Although Designs was pleased with Casual Male's merchandising, real estate, and marketing groups, it moved quickly to cut its top-heavy senior management staff. Levin originally planned to lop off $15 million in expenses but soon upped that amount to $25 million. Warehouses and inventory systems of Designs and Casual Male were consolidated, as was administration. Designs moved into the larger Casual Male headquarters located 12 miles away in Canton, Massachusetts. One area of Casual Male that Levin vowed not to change was the chain's emphasis on sportswear, most of which was provided by Casual Male's own private label. Casual Male would also continue to target less expensive shopping strip centers rather than malls.

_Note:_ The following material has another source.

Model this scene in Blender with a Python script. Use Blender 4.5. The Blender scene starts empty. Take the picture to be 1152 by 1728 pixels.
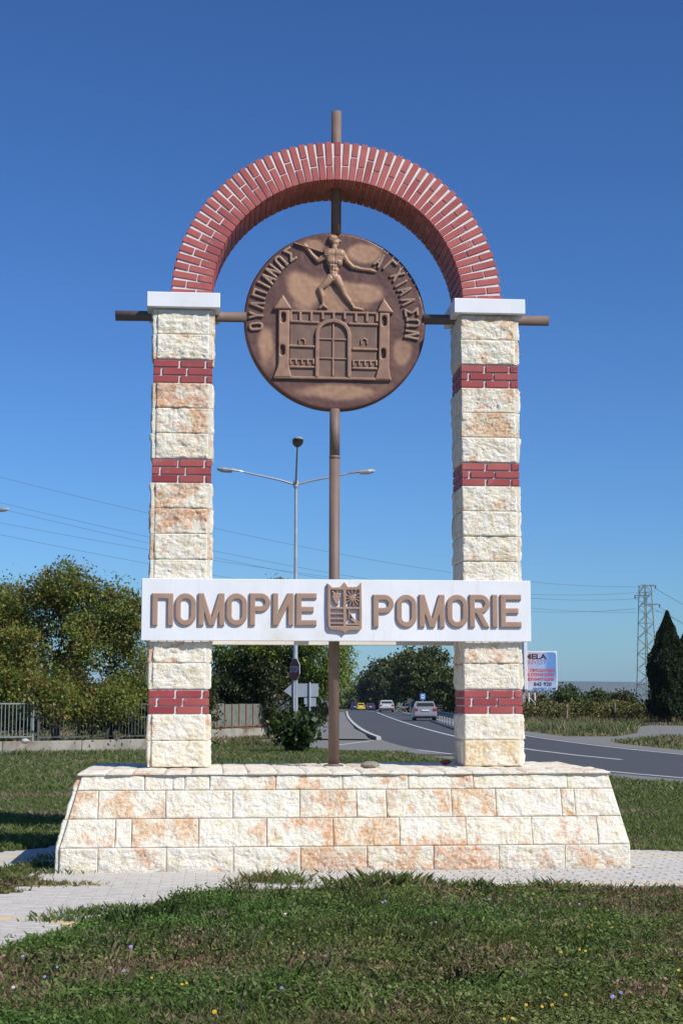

With the Levi Strauss brands continuing to experience erosion, Designs saw its Casual Male business as the future of the company and began to significantly downsize its Levi's and Dockers outlet stores. To acknowledge its major shift in focus, Designs decided in August 2002 to change its name to Casual Male Retail Group, Inc. Management's optimism for the future was reflected in an analysis of Casual Male offered by Levin to Daily News Record in August 2002: "The nice part of this business is that it's not sexy. It only turns two times a year, and size management is a huge issue. It's very predictable--the comps are oblivious to the gyrations of other retailers. There's not a lot of fashion leadership, and sales per square foot are not off the charts. But we're 75 percent private label, the margins are good, and we have a very loyal customer who is more concerned about finding his size than getting a bargain."

Principal Competitors: American Retail; J.C. Penney Company, Inc.; Brooks Brothers Inc.; Calvin Klein, Inc.; Eddie Bauer, Inc.; The Men's Warehouse, Inc.; The Gap, Inc.; Wal-Mart Stores, Inc.